Strategic nightmare: What’s going on at Mercedes?

A fast car, two fast drivers, but a strategist under fire for a series of errors – and the loss of a lot of points.

It all started in Australia. Of course, it wasn’t entirely Mercedes’ fault. The virtual safety car allowed Sebastian Vettel to pit and emerge ahead of Lewis Hamilton, taking the win away from world champion that day. However, it was found that it could have been avoided had the team not misread the delta on Hamilton’s car. If he had not been so slow, he would have come out on top in Melbourne.

Steve Etherington / Mercedes AMG F1

They were outdone again on strategy by Ferrari in Bahrain; Sebastian Vettel going long on the second stint of a one-stop strategy compared with the Mercedes’ two-stop saw him beat Valtteri Bottas to the line.

Then came China, where Mercedes had the chance to pit Lewis Hamilton under the safety car, and opted not to. The Red Bulls of Max Verstappen and Daniel Ricciardo passed him as a result, and the latter took the win. The Virtual Safety Car this time, was their undoing in Austria. They again opted not to pit Lewis Hamilton, and this allowed Max Verstappen to gain a free pitstop and take lead away from him, with Hamilton then suffering a mechanical failure. At the latest race in Silverstone, Mercedes again had a chance to pit onto fresher, softer rubber, and decided not to, and this meant that Valtteri Bottas fell from first to fourth with no means of a fightback.

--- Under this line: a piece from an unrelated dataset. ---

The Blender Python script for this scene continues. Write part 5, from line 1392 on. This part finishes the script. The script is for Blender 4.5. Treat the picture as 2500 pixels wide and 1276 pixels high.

2018 has not been the only year that Mercedes have been hampered by these errors. Lewis Hamilton, albeit by fault of his own, pitted from the lead of the 2015 Monaco Grand Prix, believing that he had a gap back to team mate Nico Rosberg, only to rejoin in third behind Rosberg and Sebastian Vettel. However, the team allowed him to make this pit stop, instead of holding their ground on the issue. And let’s not forget Australia last year where Vettel’s long first stint got him the jump on Hamilton that day too.

Fortunately for chief strategist at Mercedes, James Vowles, the Austrian mistake proved to be somewhat immaterial due to the mechanical failures for Mercedes, but in light of the amount of precious points Mercedes have lost to poor strategy calls this season, we have to ask what exactly is going wrong at Mercedes?

From comments made by Mercedes over the last year, following strategy errors, they do seem to look at the wrong things. From a viewer’s point of view it seemed the Mercedes data was betraying the actuall racing. I felt that if James Vowles, looked at the television screen, and he would have seen what the rest of us saw; that it was necessary to make a pit stop under Safety Cars and Virtual Safety Cars to cover off the Red Bulls and the Ferraris.

In a team sport like Formula One, it is very much a case of “win as a team and lose as a team,” but it seemed as though Mercedes were happy to allow Vowles to be singled out as the villain of the piece, which was frankly a bit of a betrayal of trust within the team. Given that Mercedes has repeatedly said that they do not pursue a “blame culture”; the events seems to say otherwise. Lets hope this was a one off.

So they have the power, they have the talent, but Mercedes are being severely hampered by their incapacity compared to their rivals to make the right call at the right time, and Mercedes could be made to look back and rue these errors come the end of the 2018 championship.